“Anası atası ekşi elma yese, oğlunun kızının dişi kamaşır.”
Türk ulusunun yüzyıllardır belleğinde yer etmiş bu söz, yalnızca bir uyarı değil, bir uyanıştır. Ataların eylediği her iş, ardında gelenin alnına yazılır. Ekşi elma bir tek yiyenin damağını burkmaz, onun soyuna da acı bırakır. Tersine, tatlı elma dikenin ağacı da meyvesi de hoş olur.
İşte bu anlayışla yetişmiş, gözünü kırpmadan yurdunu savunmuş, ardından kalanı düşünmüş bir kuşaktı cumhuriyeti kuranlar. Yalnızca düşmanı değil, cehaleti, yoksulluğu, bağımlılığı da yenmeye ant içmişlerdi. Ellerinde süngüyle savaşmış, yüreklerinde ışıkla kurultay toplamışlardı. Yurt derdine düşmüşken çocukları unutmamış, onlara bayram sunmuşlardı.
23 Nisan yalnızca bir kutlama günü değildir.
Bu gün, egemenliğin halka geçtiği gündür.
Bu gün, çocuğu büyüklere eş sayan bir anlayışın doğduğu gündür.
Bu gün, “düşünen, sorgulayan, üreten bir toplum kurulsun” diyenlerin günüdür.

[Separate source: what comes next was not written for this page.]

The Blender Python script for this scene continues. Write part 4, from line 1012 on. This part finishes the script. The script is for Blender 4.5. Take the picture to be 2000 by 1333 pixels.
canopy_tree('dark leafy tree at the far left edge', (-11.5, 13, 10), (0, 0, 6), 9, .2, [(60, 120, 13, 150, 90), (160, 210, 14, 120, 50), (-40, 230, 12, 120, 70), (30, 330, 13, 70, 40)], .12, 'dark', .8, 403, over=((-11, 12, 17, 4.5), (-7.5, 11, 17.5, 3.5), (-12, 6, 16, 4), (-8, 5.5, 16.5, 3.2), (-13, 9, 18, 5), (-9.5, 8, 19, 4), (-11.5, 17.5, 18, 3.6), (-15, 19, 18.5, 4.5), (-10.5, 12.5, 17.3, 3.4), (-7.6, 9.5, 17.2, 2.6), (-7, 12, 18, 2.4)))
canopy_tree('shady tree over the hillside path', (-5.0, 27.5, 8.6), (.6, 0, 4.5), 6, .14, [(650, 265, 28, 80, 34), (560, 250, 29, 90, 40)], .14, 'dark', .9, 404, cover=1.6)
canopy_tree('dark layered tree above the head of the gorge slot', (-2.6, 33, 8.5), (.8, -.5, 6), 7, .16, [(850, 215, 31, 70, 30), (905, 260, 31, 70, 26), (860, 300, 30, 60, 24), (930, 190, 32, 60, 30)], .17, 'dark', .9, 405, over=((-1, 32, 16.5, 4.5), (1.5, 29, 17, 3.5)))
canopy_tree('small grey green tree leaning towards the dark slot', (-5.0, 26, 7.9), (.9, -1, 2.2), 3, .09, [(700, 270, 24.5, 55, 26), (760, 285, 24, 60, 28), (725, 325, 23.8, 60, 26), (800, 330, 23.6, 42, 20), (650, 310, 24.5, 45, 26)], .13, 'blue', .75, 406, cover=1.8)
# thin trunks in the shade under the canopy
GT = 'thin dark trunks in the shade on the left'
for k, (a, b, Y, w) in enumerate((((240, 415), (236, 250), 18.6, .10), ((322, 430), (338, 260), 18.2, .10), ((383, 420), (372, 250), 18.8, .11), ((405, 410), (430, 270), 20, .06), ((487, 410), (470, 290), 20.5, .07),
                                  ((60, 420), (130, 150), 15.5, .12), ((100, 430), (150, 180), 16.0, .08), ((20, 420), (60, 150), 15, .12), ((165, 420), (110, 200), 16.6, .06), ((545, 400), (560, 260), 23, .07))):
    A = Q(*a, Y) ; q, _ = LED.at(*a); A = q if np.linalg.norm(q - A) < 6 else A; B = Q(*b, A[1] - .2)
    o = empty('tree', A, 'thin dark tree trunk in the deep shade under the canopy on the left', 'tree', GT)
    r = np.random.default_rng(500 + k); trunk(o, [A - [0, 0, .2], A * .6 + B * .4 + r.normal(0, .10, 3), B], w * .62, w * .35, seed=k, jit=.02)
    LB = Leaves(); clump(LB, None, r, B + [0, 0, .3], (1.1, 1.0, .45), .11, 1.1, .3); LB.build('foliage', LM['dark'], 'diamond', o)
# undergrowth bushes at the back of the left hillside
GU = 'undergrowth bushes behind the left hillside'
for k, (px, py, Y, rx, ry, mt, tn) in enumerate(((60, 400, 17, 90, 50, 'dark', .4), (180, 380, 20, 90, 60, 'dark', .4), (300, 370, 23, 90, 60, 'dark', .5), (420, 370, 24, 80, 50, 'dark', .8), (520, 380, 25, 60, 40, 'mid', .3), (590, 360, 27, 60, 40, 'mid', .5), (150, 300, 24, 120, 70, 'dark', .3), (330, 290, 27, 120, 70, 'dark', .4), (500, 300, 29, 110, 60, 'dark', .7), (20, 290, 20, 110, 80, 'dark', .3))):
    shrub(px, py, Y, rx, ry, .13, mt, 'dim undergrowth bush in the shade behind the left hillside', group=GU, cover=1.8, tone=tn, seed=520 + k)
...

O nedenle 23 Nisan’ı eğlenceden öte, bir borç, bir bilinç günü olarak görmeliyiz. Çünkü biz de bugün attığımız her adımda, ektiğimiz her tohumda, geleceğin elmasını suluyoruz. Ya bir gün torunlarımızın dili yandığında bize beddua edecekler… ya da tattıkları her lokmada bizi hayırla anacaklar.
Bugün sokağa çıkıp çocukların gözlerine dikkatle bakın.
Birinde Alpagut’un yüreği vardır, birinde Tomris’in direnci.
Biri Türkçeyi daha düzgün konuşur, biri saymayı öğrenmiştir. Ama her biri geleceğin özüdür. Biz ne bırakırsak, onlar onu büyütecek.
Bu yüzden;
Her yanlış söz, her yoz davranış, her özensiz karar, yalnız bugünü değil yarını da bozar.
Her özveri, her doğru iş, her dürüst duruş ise, torunların alnına yazılan bir kutluluk olur.
Unutmayalım:
Ekşi elma yiyen biz olursak, onların dişi kamaşır.
Ama tatlı elma dikersek, gölgesinde onlar serinler.
23 Nisan Ulusal Egemenlik ve Çocuk Bayramı, kutlu olsun.
Kutlamaktan öte, düşünmek dileğiyle.